Five hundred people are expected at the ticket-only meeting at the Congress Hall, central London. Organised by the non-religious Board of Deputies of British Jews, the event is intended as a secular memorial.
The speakers will not only include the Chief Rabbi, but Hugo Gryn's son, David, together with the Bishop of Oxford, the Right Rev Richard Harries, and Rabbi Tony Bayfield, who heads the Reform Synagogues of Great Britain.
But, by attempting to bring people together from all sides, the memorial has become a focal point for a bitter debate on relations between the traditional orthodox and the liberal reform branches of the Jewish community. The position of the Chief Rabbi is at the heart of the matter.

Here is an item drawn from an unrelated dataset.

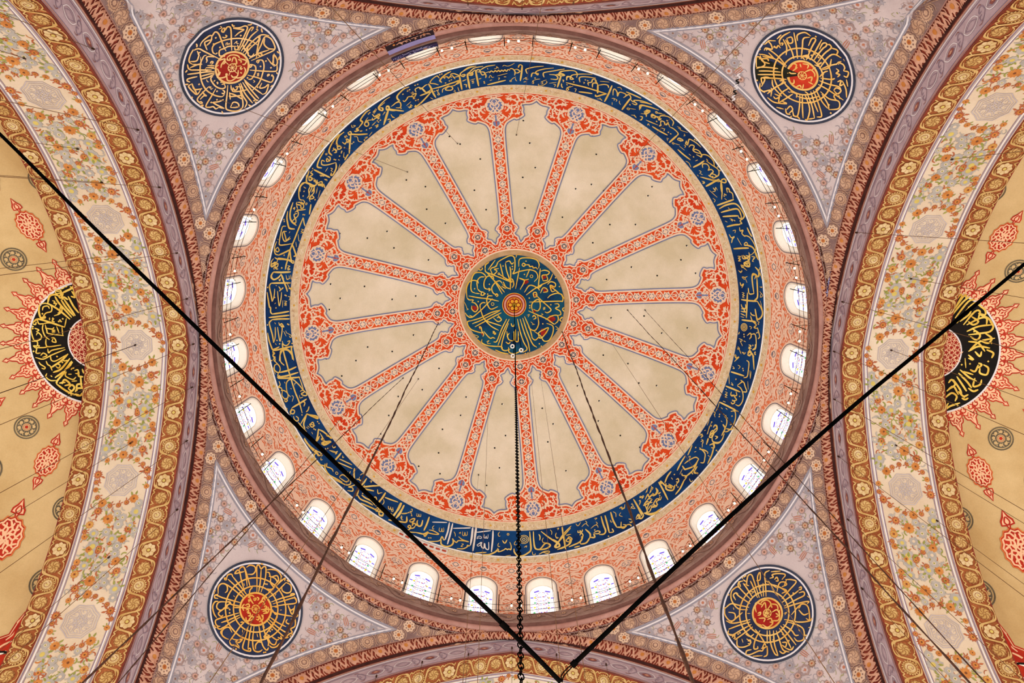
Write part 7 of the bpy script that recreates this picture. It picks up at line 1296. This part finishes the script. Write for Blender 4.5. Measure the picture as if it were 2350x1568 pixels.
# cables hanging plumb from hooks on the arches
def plumb(label, px, py, zz, z1=4.5, r=.011, m=WIRE):
    q = ray(px, py, zz); o = empty('hanging_cable', tuple(q)); tag(o, label, 'cable'); tube('strand', [(0, 0, 0), (0, 0, (z1-zz)/2), (0, 0, z1-zz)], r*.75, m, o, 5); tube('hook', [(0, 0, .05), (0, 0, -.02), (0, 0, -.07)], .03, ROPE, o, 6)
def face_z(px, py, ax, sgn, coord):
    d = np.array([(px-1175)/F_PX, (py-784)/F_PX, 1.])@WM; d = d/d[2]; return (sgn*coord-cam_p[ax])/d[ax]
def soff_z(px, py, ax):
    z = 30.
    for _ in range(60):
        q = ray(px, py, z); y = abs(q[ax]); z += .6*(ZS+math.sqrt(max(RI**2-(y+EE)**2, .01))-z)
    return z-.03
ORD = ['topmost', 'second from the top', 'third from the top', 'fourth from the top', 'fifth from the top', 'sixth from the top', 'seventh from the top', 'eighth from the top', 'ninth from the top']
for n_, (x, y) in enumerate([(214,112),(317,298),(366,430),(406,581),(429,686),(444,790),(441,889),(429,1012),(407,1170)]): plumb('thin cable from the left arch face, '+ORD[n_], x, y, face_z(x, y, 0, -1, BB-.05))
for n_, (x, y) in enumerate([(1965,534),(1933,693),(1914,807),(1915,917),(1924,1048),(1946,1193),(1978,1351)]): plumb('thin cable from the right arch face, '+ORD[n_], x, y, face_z(x, y, 0, 1, BB-.05))
for n_, (x, y) in enumerate([(57,134),(179,342),(234,419),(271,586),(311,792),(300,1017),(250,1279)]): plumb('cable from the flowered left arch underside, '+ORD[n_], x, y, soff_z(x, y, 1), r=.016 if n_ == 4 else .011, m=ROPE if n_ == 4 else WIRE)
for n_, (x, y) in enumerate([(2184,366),(2090,640),(2045,804),(2056,1022),(2150,1195)]): plumb('cable from the flowered right arch underside, '+ORD[n_], x, y, soff_z(x, y, 1))
OL = ['leftmost', 'second from the left', 'third from the left', 'fourth from the left', 'fifth from the left', 'sixth from the left']
for n_, (x, y) in enumerate([(864,1552),(969,1520),(1075,1502),(1175,1487),(1277,1503),(1391,1525)]): plumb('short cable at the lower arch face, '+OL[n_], x, y, face_z(x, y, 1, 1, BB-.05))
for n_, (x, y) in enumerate([(1074,10),(1198,20),(1316,7)]): plumb('short cable at the upper arch face, '+OL[n_], x, y, face_z(x, y, 1, -1, BB-.05))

In shunning the funeral, and then attending the tribute, the Chief Rabbi has been walking a tightrope that many on both sides believe is an unsustainable position. He is often regarded as the leader of British Jews and is, for example, the only Jewish leader at the annual remembrance ceremony at the Cenotaph. Yet his United Synagogue attracts only 40 per cent of the country's 290,000 or so Jews.
By sitting alongside reformers on Thursday - and justifying the decision by pointing to Rabbi Gryn's important inter-faith work - he will earn disapproval from his own side. Yet, if he fails to attend, the schism with reformers could be irreparable and his authority weakened.

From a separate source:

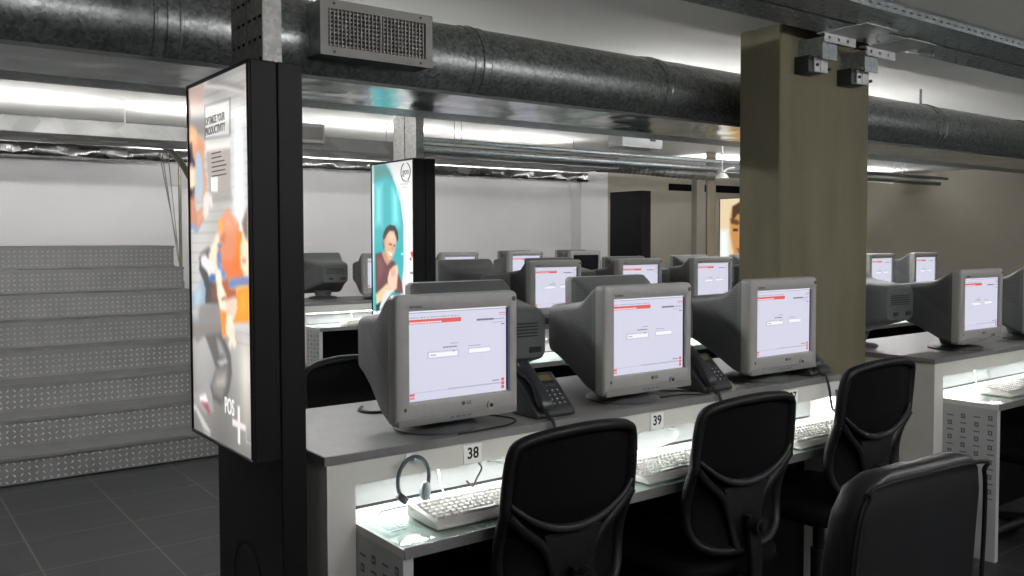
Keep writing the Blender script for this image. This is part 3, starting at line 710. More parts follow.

Neville Nagler, the Board of Deputies' director-general, said that they hoped all sections of the community would come. "It's a meeting, not a religious service, and most people seem to find that quite acceptable," he said.
But not everyone. Rabbi Isaac Sufrin, an ultra-orthodox Lubavitch, said he would not "adjudicate" on what the Chief Rabbi did. However, Rabbi Gryn had been a reformer and "if Judaism means anything then nobody can change it ... I cannot give credibility to something which I believe goes against the truth. All that I believe was given to us through Moses from God on Mount Sinai."
However, David Walsh, vice-president of the Reform Synagogues of Great Britain, said he would be very pleased to see Rabbi Sacks at the meeting. Any divisions, he stressed, were within the orthodox community, not between the liberals and the traditionalists.
Yet he thought it very sad that the United Synagogue of the Chief Rabbi - which, he said, contained "very much middle-of-the road people" - felt unable to take part in any service alongside the reformed synagogues.
Rabbi David J Goldberg, chairman of the Rabbinic Conference of progressive rabbis, said it was "ridiculous" that the orthodox should claim not to "recognise" the reform wing when it had existed 200 years.
"This is where the fight is going to start - because we're not looking for acknowledgement. I find it unacceptable and bizarre that a person who has the allegiance of only 40 per cent of the people can be touted as a spokesman for Jewry."
However, he recognised that the Chief Rabbi was now in a difficult position.
"If I were a betting man," he said, "I would be inclined to put a small wager on a diplomatic illness between now and Thursday."